### Collected material

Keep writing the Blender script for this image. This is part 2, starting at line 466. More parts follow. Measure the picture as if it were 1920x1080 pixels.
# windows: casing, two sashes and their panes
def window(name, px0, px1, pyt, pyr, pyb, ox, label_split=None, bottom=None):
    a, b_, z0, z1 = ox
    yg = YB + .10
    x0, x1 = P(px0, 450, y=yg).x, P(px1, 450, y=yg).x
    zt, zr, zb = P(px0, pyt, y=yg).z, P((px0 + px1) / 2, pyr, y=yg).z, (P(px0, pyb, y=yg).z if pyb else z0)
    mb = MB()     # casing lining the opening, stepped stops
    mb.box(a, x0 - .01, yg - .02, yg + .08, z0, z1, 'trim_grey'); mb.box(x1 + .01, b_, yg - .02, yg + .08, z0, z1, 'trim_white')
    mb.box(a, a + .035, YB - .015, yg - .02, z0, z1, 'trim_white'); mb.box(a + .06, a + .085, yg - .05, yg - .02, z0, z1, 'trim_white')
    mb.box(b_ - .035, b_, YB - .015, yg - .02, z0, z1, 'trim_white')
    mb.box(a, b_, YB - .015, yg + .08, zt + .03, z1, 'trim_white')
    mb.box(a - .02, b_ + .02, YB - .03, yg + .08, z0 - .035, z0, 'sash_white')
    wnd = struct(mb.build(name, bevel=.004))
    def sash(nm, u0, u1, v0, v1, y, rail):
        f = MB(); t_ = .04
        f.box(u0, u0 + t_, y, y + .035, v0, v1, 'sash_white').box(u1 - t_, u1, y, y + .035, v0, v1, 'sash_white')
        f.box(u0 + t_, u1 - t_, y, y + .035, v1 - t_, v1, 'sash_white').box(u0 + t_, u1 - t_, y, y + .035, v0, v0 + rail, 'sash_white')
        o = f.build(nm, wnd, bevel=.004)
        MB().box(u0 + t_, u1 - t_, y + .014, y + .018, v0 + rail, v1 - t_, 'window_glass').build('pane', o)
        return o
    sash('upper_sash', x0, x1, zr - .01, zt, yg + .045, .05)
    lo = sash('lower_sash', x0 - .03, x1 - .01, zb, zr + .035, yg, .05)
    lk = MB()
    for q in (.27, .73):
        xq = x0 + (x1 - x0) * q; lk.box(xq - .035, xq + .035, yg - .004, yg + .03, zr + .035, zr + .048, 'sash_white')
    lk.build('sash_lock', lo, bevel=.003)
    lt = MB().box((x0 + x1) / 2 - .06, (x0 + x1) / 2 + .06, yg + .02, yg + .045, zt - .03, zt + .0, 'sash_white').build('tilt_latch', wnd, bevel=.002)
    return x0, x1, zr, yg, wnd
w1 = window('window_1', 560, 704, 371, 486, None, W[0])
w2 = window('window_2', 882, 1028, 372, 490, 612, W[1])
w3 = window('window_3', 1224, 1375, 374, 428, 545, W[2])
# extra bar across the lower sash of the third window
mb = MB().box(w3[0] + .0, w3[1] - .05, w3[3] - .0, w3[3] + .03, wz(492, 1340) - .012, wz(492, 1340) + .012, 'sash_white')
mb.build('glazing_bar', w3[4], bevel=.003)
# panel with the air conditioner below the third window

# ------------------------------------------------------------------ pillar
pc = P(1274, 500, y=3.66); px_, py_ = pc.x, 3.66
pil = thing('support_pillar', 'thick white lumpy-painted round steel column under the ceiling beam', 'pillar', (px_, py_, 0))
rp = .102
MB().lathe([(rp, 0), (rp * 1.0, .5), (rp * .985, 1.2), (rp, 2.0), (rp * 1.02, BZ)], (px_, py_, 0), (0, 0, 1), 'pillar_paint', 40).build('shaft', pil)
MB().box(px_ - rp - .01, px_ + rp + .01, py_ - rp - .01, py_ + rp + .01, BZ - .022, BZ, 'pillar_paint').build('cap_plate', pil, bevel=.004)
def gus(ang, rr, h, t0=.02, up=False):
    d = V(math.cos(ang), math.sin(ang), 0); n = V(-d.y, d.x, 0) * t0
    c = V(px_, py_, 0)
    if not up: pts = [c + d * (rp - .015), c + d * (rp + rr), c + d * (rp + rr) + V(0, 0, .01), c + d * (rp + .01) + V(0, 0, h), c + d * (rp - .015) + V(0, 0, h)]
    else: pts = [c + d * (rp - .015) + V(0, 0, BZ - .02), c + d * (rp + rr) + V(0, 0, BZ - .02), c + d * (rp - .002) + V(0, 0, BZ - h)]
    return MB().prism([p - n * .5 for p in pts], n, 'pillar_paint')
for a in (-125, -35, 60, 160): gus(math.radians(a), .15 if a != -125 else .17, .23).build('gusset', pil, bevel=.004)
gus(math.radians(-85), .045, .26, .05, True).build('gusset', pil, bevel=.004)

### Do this
Give back the listing exactly, please, from its first line to the line containing "opening, stepped stops", inclusive, and nothing past that line.

### Answer below
Keep writing the Blender script for this image. This is part 2, starting at line 466. More parts follow. Measure the picture as if it were 1920x1080 pixels.
# windows: casing, two sashes and their panes
def window(name, px0, px1, pyt, pyr, pyb, ox, label_split=None, bottom=None):
    a, b_, z0, z1 = ox
    yg = YB + .10
    x0, x1 = P(px0, 450, y=yg).x, P(px1, 450, y=yg).x
    zt, zr, zb = P(px0, pyt, y=yg).z, P((px0 + px1) / 2, pyr, y=yg).z, (P(px0, pyb, y=yg).z if pyb else z0)
    mb = MB()     # casing lining the opening, stepped stops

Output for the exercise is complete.